## YOUR TASK
Extract each line bearing the word "scene".

## MATERIAL FOR THIS EXERCISE
***

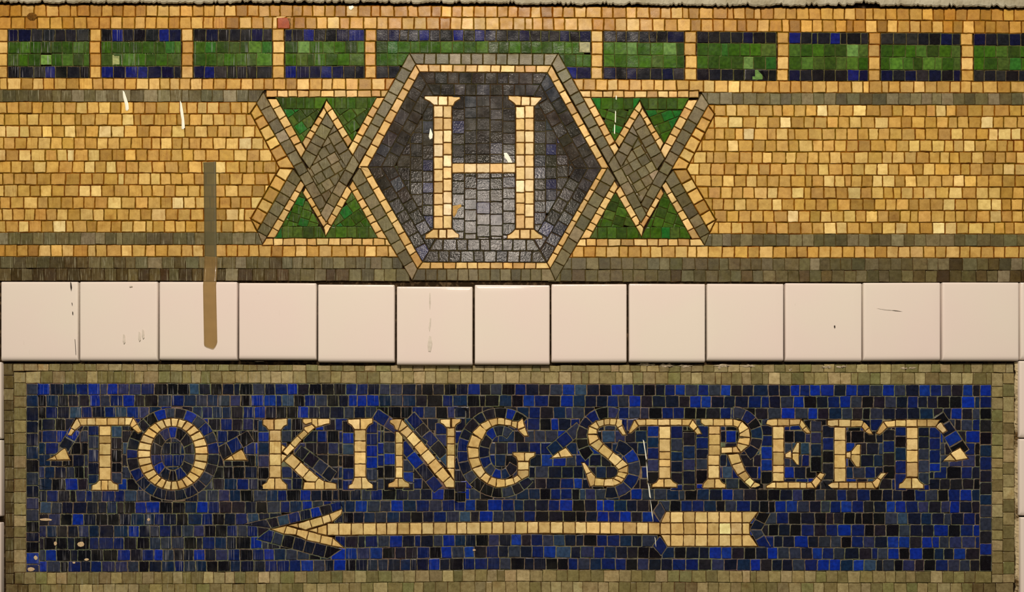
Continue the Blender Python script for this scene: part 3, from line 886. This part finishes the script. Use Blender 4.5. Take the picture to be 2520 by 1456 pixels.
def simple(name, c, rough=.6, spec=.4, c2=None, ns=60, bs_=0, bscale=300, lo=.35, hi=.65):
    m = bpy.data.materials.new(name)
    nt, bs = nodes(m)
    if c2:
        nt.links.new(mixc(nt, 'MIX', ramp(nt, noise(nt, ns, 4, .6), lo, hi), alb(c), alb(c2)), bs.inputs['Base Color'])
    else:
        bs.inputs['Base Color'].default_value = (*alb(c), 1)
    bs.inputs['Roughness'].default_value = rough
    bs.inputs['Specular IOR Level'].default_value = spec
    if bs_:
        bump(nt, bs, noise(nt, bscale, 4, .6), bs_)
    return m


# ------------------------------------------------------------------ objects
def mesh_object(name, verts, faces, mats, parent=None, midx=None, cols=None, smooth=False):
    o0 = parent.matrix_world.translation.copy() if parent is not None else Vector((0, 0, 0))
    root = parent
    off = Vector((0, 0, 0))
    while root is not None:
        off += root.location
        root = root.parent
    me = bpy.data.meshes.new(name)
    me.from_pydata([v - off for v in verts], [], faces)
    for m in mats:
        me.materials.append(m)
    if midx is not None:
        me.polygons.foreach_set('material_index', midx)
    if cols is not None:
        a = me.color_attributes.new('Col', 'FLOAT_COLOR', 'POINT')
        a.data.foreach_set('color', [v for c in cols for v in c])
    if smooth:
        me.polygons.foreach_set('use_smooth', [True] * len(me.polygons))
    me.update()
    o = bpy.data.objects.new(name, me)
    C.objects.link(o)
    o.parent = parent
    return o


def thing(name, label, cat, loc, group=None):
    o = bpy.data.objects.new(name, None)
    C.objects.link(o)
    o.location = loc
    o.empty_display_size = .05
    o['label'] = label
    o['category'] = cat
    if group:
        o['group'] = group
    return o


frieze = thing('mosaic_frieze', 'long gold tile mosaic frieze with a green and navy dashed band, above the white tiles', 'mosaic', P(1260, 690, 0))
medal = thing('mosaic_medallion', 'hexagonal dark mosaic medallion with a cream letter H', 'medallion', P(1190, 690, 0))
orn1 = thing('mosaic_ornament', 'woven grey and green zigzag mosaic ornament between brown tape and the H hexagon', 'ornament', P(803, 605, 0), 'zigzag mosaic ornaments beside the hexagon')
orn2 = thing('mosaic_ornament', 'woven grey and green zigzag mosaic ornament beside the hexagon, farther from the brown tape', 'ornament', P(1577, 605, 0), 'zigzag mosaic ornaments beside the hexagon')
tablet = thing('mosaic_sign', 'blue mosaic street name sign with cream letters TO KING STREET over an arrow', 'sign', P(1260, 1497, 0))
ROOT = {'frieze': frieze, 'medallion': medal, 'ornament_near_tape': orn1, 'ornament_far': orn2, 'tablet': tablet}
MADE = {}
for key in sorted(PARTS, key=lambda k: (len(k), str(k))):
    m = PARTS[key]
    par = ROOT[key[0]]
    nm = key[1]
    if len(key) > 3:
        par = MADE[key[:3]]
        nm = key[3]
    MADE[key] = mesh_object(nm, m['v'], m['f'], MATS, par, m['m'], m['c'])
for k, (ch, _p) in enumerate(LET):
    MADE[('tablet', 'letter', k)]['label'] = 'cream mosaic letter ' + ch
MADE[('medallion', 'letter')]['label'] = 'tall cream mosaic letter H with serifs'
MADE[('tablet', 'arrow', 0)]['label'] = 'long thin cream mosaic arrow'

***

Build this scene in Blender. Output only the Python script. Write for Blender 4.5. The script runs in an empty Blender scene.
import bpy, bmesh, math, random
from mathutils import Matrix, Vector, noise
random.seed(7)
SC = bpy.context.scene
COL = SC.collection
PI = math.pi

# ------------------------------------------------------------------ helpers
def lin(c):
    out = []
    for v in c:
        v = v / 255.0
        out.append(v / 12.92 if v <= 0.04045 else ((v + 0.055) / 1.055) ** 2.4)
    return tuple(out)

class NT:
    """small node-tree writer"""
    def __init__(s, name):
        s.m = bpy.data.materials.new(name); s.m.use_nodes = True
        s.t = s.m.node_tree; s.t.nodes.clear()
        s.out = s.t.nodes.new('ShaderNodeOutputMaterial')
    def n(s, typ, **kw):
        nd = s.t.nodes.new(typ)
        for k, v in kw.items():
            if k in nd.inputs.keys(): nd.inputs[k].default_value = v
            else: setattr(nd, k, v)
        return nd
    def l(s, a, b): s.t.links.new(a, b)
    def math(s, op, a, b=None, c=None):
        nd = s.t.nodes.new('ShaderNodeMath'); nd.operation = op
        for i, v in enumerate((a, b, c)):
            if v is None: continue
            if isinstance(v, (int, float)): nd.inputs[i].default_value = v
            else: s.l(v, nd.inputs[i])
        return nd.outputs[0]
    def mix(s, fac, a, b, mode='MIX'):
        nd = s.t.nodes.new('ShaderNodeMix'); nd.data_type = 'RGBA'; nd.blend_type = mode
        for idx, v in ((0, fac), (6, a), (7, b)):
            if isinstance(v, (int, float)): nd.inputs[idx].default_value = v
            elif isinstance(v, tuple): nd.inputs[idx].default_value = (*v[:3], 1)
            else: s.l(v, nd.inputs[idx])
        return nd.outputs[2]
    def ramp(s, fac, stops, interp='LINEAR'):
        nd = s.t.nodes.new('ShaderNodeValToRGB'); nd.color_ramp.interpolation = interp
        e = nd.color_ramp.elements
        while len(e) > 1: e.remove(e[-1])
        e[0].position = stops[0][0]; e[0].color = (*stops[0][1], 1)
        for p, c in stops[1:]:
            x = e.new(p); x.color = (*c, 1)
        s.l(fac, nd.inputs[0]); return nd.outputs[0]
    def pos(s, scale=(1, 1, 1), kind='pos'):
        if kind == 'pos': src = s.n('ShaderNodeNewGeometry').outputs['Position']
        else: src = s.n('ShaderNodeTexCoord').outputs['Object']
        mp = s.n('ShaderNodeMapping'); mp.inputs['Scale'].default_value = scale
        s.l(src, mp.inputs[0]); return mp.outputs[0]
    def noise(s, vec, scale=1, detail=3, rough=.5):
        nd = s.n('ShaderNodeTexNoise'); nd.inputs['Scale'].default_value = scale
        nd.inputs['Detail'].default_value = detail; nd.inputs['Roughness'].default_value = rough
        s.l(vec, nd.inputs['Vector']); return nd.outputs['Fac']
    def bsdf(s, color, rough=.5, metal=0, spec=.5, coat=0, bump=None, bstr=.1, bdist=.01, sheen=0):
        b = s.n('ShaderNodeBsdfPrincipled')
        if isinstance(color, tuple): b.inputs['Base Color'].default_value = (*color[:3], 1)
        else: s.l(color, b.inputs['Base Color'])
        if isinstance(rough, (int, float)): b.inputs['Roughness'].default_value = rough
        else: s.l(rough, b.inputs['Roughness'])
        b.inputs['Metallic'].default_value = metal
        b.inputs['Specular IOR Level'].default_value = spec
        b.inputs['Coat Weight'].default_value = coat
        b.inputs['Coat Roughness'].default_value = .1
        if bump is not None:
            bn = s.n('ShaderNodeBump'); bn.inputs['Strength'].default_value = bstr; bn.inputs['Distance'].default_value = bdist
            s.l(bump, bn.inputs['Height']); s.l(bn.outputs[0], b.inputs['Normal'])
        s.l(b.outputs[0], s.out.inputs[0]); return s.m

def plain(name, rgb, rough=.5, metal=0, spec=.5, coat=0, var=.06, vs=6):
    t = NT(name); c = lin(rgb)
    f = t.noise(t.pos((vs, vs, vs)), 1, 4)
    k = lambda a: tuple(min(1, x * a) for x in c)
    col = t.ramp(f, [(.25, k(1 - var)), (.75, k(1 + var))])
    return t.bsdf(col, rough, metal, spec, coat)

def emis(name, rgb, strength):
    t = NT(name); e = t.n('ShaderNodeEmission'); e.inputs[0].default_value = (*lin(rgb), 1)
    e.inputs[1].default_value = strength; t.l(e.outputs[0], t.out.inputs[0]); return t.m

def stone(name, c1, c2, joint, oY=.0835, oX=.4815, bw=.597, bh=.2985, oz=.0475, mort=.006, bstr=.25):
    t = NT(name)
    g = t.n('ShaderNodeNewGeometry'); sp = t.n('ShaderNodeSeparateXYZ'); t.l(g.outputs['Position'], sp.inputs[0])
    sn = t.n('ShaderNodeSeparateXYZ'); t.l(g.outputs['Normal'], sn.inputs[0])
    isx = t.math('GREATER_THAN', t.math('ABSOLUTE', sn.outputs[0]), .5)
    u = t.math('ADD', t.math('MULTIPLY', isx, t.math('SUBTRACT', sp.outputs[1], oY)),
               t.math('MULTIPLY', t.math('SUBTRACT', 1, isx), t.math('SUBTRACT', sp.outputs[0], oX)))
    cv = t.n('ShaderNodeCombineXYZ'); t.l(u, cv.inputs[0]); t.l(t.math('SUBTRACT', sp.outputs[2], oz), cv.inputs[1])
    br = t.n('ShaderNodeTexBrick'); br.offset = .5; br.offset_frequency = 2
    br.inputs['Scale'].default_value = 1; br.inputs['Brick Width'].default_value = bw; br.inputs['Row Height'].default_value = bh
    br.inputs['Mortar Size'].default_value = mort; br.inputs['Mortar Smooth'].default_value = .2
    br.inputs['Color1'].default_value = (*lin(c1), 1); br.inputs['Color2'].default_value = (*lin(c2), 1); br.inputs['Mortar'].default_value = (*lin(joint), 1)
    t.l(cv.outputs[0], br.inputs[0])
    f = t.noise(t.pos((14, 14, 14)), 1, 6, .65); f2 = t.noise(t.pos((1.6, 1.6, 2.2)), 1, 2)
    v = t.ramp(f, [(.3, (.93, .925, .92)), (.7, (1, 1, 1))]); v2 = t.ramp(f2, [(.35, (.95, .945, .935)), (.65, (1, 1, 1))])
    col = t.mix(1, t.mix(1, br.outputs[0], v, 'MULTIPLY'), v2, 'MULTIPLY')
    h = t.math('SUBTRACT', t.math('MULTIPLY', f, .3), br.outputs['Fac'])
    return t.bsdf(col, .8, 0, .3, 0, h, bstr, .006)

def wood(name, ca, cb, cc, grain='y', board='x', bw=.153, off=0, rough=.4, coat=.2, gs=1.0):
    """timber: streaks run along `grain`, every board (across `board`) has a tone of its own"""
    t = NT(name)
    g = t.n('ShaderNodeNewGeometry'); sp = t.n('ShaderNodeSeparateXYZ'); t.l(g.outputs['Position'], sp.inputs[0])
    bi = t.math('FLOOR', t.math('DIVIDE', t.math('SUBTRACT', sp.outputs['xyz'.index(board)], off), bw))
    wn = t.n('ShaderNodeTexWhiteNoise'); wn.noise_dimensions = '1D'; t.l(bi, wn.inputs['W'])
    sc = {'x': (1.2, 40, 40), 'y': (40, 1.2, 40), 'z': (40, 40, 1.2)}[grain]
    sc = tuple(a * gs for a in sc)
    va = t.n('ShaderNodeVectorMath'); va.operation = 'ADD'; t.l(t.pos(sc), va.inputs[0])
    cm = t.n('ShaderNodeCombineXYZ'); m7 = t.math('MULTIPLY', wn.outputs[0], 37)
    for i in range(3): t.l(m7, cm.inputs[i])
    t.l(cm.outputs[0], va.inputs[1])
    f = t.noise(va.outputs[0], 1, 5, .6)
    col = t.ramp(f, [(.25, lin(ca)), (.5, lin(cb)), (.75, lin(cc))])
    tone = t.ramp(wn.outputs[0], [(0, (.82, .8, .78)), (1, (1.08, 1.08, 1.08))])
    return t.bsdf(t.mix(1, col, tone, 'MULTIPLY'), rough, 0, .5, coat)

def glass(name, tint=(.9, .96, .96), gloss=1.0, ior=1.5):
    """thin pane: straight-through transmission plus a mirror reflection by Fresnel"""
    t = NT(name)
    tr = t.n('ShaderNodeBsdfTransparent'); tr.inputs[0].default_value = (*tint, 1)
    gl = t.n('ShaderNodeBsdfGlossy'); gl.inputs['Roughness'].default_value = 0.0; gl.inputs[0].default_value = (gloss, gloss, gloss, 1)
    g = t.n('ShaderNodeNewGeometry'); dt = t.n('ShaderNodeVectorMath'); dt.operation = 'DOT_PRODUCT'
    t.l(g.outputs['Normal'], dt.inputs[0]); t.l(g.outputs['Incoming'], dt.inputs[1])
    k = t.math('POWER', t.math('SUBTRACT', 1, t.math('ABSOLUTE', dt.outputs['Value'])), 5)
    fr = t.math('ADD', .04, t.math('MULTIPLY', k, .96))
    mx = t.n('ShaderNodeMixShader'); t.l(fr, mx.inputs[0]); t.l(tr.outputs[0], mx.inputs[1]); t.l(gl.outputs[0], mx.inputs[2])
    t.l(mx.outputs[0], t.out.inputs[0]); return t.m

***

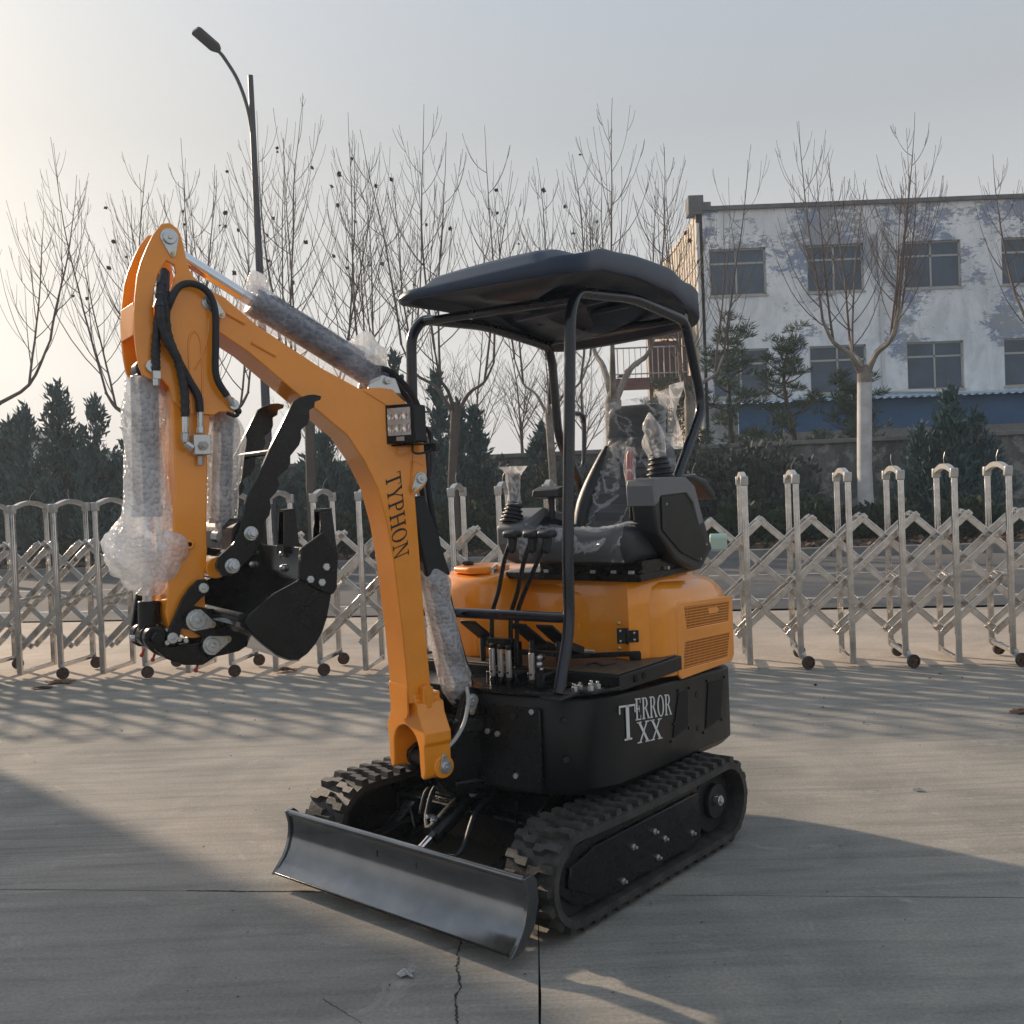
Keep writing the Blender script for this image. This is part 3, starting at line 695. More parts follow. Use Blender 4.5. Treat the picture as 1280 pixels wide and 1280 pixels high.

***

## SOLUTION FOR THIS TASK
Continue the Blender Python script for this scene: part 3, from line 886. This part finishes the script. Use Blender 4.5. Take the picture to be 2520 by 1456 pixels.
Build this scene in Blender. Output only the Python script. Write for Blender 4.5. The script runs in an empty Blender scene.
SC = bpy.context.scene